Senior nuclear negotiator Abbas Araqchi said all parties to the nuclear talks are "seriously engaged" in the negotiations which aim to resolve the long-running dispute over Tehran's nuclear program.
"We cannot claim that progress has been made in the negotiations. We are still far apart and there are differences, but all parties are seriously engaged in the talks with the required will so that we can come close to a resolution, although we have not arrived at any solutions on key issues," Araqchi told state television on Monday, IRNA reported.
"The talks are being held in a positive climate and discussions are intensive and serious and the atmosphere of the negotiations is constructive and useful," he said, adding, "We have come up with solutions on some differences and it is now the time to make political decisions, a fact which has increased the necessity of high-level contacts between the two sides' officials."
Useful Presence
Araqchi said the presence of Atomic Energy Organization of Iran (AEOI) director Ali Akbar Salehi at the talks was "very useful".
"The presence of Dr. Salehi was very useful due to his command over technical aspects because he has the last word on technical issues."
Foreign Minister Mohammad Javad Zarif and US Secretary of State John Kerry held two days of talks on Sunday and Monday in Geneva to narrow gaps in the negotiating positions in the broader talks between Iran and the P5+1 (the five permanent members of the UN Security Council plus Germany) on a long-term nuclear settlement.
Salehi and US Secretary of Energy Ernest Moniz were also present at the Zarif-Kerry meetings to provide advice on technical aspects.
Deputy Foreign Ministers Araqchi and Majid Takht-Ravanchi, US Under Secretary of State for Political Affairs Wendy Sherman and Helga Schmid, political director of the European Union’s External Action Service, joined the talks on Monday.

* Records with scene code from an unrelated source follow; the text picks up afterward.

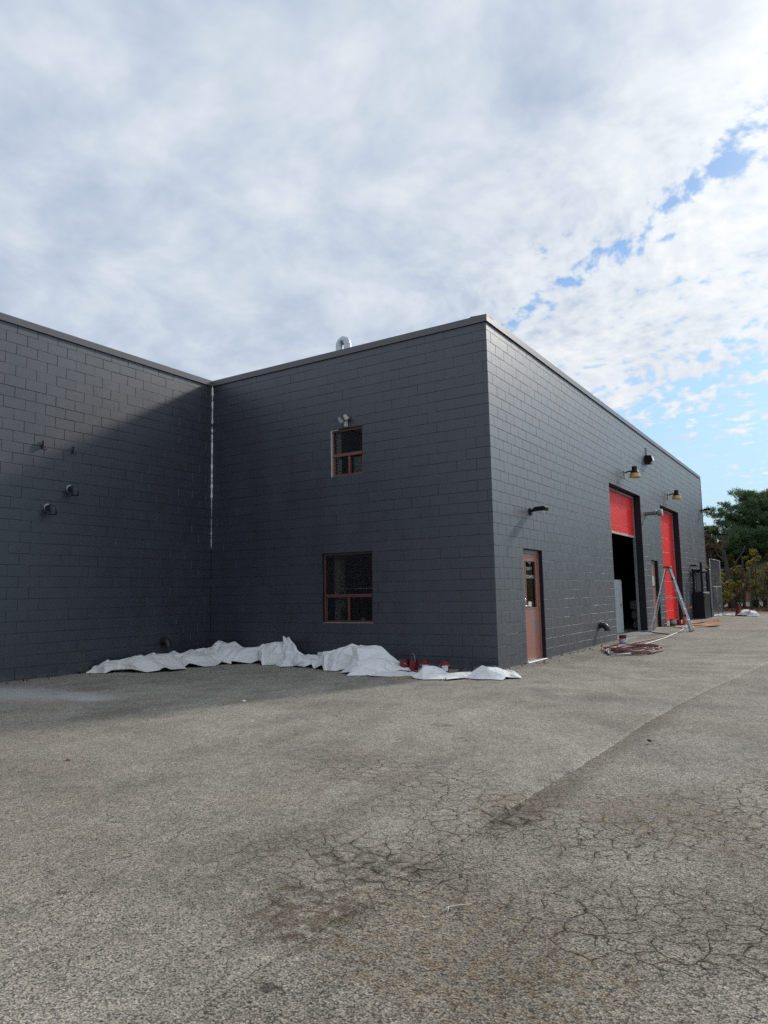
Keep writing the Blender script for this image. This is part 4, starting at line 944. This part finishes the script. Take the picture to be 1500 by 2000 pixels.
def post(x, y, h, r, label, mat='grey_metal'):
    t0 = thing('fence_post', label, 'post', (x, y, gz(y)))
    MB().tube([(0, 0, 0), (0, 0, h)], r, 10).build('pole', mat, t0, smooth=True, angle=40)
    MB().lathe([(r * 1.15, h - .03), (r * 1.15, h), (r * .6, h + .03), (0, h + .035)], 10).build('cap', mat, t0, smooth=True)
    for z_ in (.35, h * .5, h - .25): MB().lathe([(r * 1.25, z_ - .025), (r * 1.25, z_ + .025)], 10).build('hinge_band', mat, t0, smooth=True)
post(.42, 21.05, 2.05, .045, 'dark steel gate post nearest the black cabinet', 'black_metal'); post(.40, 21.45, 2.0, .05, 'grey steel gate post carrying the chain link gate', 'grey_metal')
def wires(x0, x1, z0, z1, p, r=.0022):
    mb = MB(); Wd, Hh = x1 - x0, z1 - z0
    for sgn in (1, -1):
        q = -Hh
        while q < Wd:
            a = [q, 0.0]; b = [q + Hh, Hh]
            if a[0] < 0: a = [0, -q]
            if b[0] > Wd: b = [Wd, Wd - q]
            if sgn < 0: a[0] = Wd - a[0]; b[0] = Wd - b[0]
            P0 = (x0 + a[0], .004 * sgn, z0 + a[1]); P1 = (x0 + b[0], .004 * sgn, z0 + b[1])
            if (Vector(P0) - Vector(P1)).length > .02: mb.tube([P0, P1], r, 3, cap=False)
            q += p
    return mb
ga = Vector((.42, 21.6)); gb = Vector((.40, 24.7)); gl_ = (gb - ga).length
gt_ = thing('chain_link_gate', 'tall chain link gate folded back along the building end', 'gate', (ga.x, ga.y, gz(22) + .05), math.atan2(gb.y - ga.y, gb.x - ga.x))
for nm, a, b in (('stile', (0, 0, 0), (0, 0, 2.42)), ('stile', (gl_, 0, 0), (gl_, 0, 2.42)), ('rail', (0, 0, 0), (gl_, 0, 0)), ('rail', (0, 0, 2.42), (gl_, 0, 2.42)), ('rail', (0, 0, 1.22), (gl_, 0, 1.22)), ('brace', (gl_ * .5, 0, 0), (gl_ * .5, 0, 1.22))):
    MB().tube([a, b], .022, 8).build(nm, 'gate_steel', gt_, smooth=True)
wires(0, gl_, 0, 2.42, .085, .0022).build('wire_mesh', 'gate_steel', gt_)
tag(gt_.children[-1], kind='stuff')
fe = thing('chain_link_fence', 'rusty chain link fence running in front of the trees', 'fence', (-2.0, 31.0, gz(31)))
for i in range(8): MB().tube([(i * 3.0, 0, 0), (i * 3.0, 0, 2.25)], .022, 8).build('post', 'rusty_pipe', fe, smooth=True)
for i in range(7): MB().tube([(i * 3.0, 0, 2.2), (i * 3.0 + 3, 0, 2.2)], .011, 8).build('top_rail', 'rusty_pipe', fe, smooth=True)
tag(wires(0, 21, .05, 2.2, .10, .0016).build('wire_mesh', 'rusty_pipe', fe), kind='stuff')
bf = thing('board_fence', 'olive board fence standing behind the trees', 'fence', (.25, 37.2, .2))
r = random.Random(2)
for i in range(104):
    x = i * .155; MB().cbox(x, x + .148, 0, .022 + r.uniform(0, .008), .45, 2.75 + r.uniform(-.01, .01), b=.004).build('board', 'olive_board', bf)
for z_ in (.7, 1.6, 2.5): MB().cbox(0, 16.1, .032, .08, z_, z_ + .09, b=.004).build('rail', 'olive_board', bf)
for i in range(9): MB().cbox(i * 1.8, i * 1.8 + .1, .082, .18, 0, 2.8, b=.006).build('post', 'olive_board', bf)
# tarp with can beyond the gate
tarp('drop_cloth', 'white drop cloth trailing across the asphalt beyond the gate', [(.30, 21.7, .10, .04), (.8, 22.4, .16, .07), (1.2, 22.7, .2, .10), (1.55, 22.6, .34, .26), (1.85, 21.9, .32, .20), (2.02, 21.3, .2, .10)], .15, .05, 41, 'canvas', zofs=gt(22), wall=False)
paint_can((1.30, 22.3, gt(22.3) + .0), 'red paint can, lower of two stacked by the far drop cloth', 0, .3, sc=1.25)
paint_can((1.33, 22.3, gt(22.3) + .245), 'red paint can stacked on another by the far drop cloth', 0, .8, True, sc=1.0)

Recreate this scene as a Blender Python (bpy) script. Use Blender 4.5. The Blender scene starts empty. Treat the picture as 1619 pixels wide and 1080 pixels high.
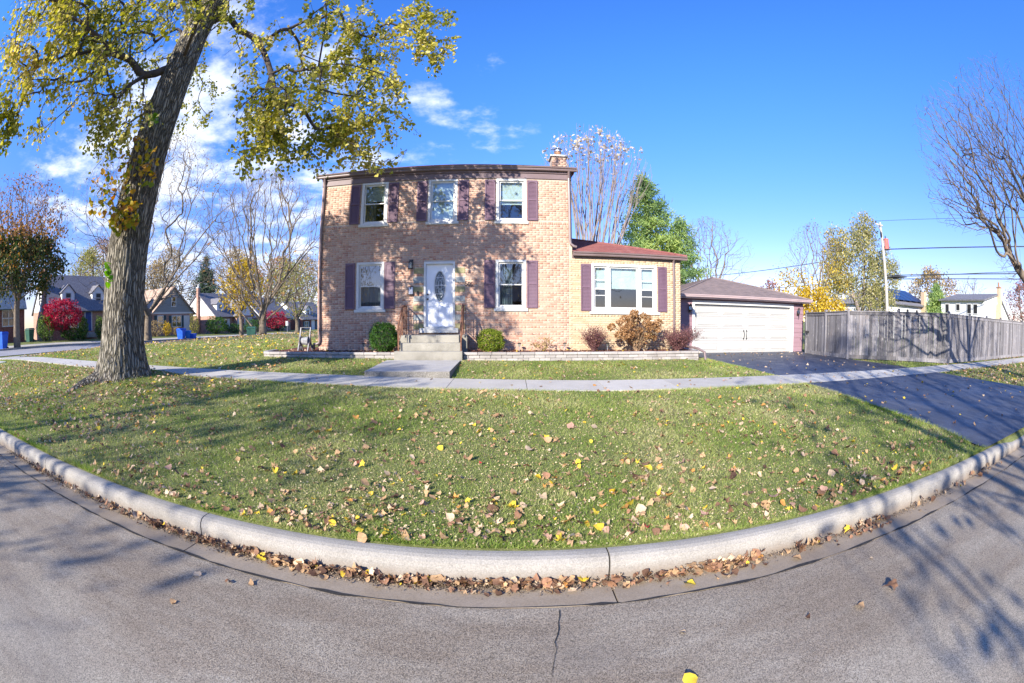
import bpy, math, random
import numpy as np
from mathutils import Vector

random.seed(11)
rng = np.random.default_rng(11)
R = math.radians
sc = bpy.context.scene
COL = sc.collection

# ---------------------------------------------------------------- camera
cd = bpy.data.cameras.new('camera')
cam = bpy.data.objects.new('camera', cd)
COL.objects.link(cam)
sc.render.engine = 'CYCLES'
cd.type = 'PANO'
cd.sensor_width = 36.0
cd.sensor_height = 36.0 * 683 / 1024
pano = cd.cycles if hasattr(cd, 'cycles') and hasattr(cd.cycles, 'panorama_type') else cd
pano.panorama_type = 'FISHEYE_EQUISOLID'
pano.fisheye_lens = 15.514
pano.fisheye_fov = R(200)
cd.clip_start = 0.05
cd.clip_end = 3000
cam.location = (0, 0, 1.65)
cam.rotation_euler = (R(90 - 3.236), 0, R(-2.509))
sc.camera = cam

# ---------------------------------------------------------------- sky, sun, exposure
SUN_EL, SUN_AZ = 26.5, 211.0          # azimuth clockwise from +Y
w = bpy.data.worlds.new('World')
sc.world = w
w.use_nodes = True
nt = w.node_tree
nt.nodes.clear()
def wn(t, **kw):
    n = nt.nodes.new(t)
    for k, v in kw.items():
        setattr(n, k, v)
    return n
out = wn('ShaderNodeOutputWorld')
bg = wn('ShaderNodeBackground')
sky = wn('ShaderNodeTexSky', sky_type='NISHITA', sun_disc=False, sun_elevation=R(SUN_EL), sun_rotation=R(SUN_AZ),
         altitude=200, air_density=1.0, dust_density=0.15, ozone_density=2.5)
hs = wn('ShaderNodeHueSaturation')
hs.inputs['Hue'].default_value = 0.513
hs.inputs['Saturation'].default_value = 1.24
hs.inputs['Value'].default_value = 1.0
nt.links.new(sky.outputs[0], hs.inputs['Color'])
tc = wn('ShaderNodeTexCoord')
sep = wn('ShaderNodeSeparateXYZ')
nt.links.new(tc.outputs['Generated'], sep.inputs[0])
def wm(op, a, b=None, c=None, clamp=False):
    n = wn('ShaderNodeMath', operation=op, use_clamp=clamp)
    for i, v in enumerate((a, b, c)):
        if v is None: continue
        if hasattr(v, 'links'): nt.links.new(v, n.inputs[i])
        else: n.inputs[i].default_value = v
    return n.outputs[0]
zc = wm('MAXIMUM', sep.outputs[2], 0.02)
zz = wm('ADD', zc, 0.14)
px = wm('DIVIDE', sep.outputs[0], zz)
py = wm('DIVIDE', sep.outputs[1], zz)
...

Iran and the six major powers (the United States, France, Britain, Russia, China and Germany) also held a meeting at the level of political directors on Sunday and an expert-level meeting on Monday.
Media Hype
Commenting on Kerry’s remarks that US President Barack Obama is ready to halt the nuclear talks with Iran if he feels the discussions are not productive, Araqchi told IRNA, “We don’t attach value to media hype and continue the talks resolutely as far as a respectful tone prevails at the negotiating table.”
“The Iranian nation and the nuclear negotiators, as the children of the Iranian nation, will never yield to the language of threat, bullying and pressure,” he said.
“The talks should meet the interests of the two sides and lead to a win-win solution,” he said, stressing, “If it is not the way and one party tries to impose its will in the talks using any means but negotiation, we certainly will not be afraid of leaving the negotiating table, but now we are not in such a situation.”
In a press conference after his meeting with his British counterpart in London on Saturday, Kerry said, “Our target remains, as the president has said, towards the end of March, and I am absolutely confident that President Obama is fully prepared to stop these talks if he feels that they’re not being met with the kind of productive decision making necessary to prove that a program is, in fact, peaceful.”
Iran and the six powers are in talks to build on an interim nuclear agreement they signed in Geneva in November 2013 to work out a final accord, which would place constraints on Tehran’s nuclear activities for a specified period of time in exchange for the phasing out of sanctions. They are set to reach a political understanding on the basic framework of a final settlement by the end of March and finalize the details of the deal until a self-imposed June 30 deadline.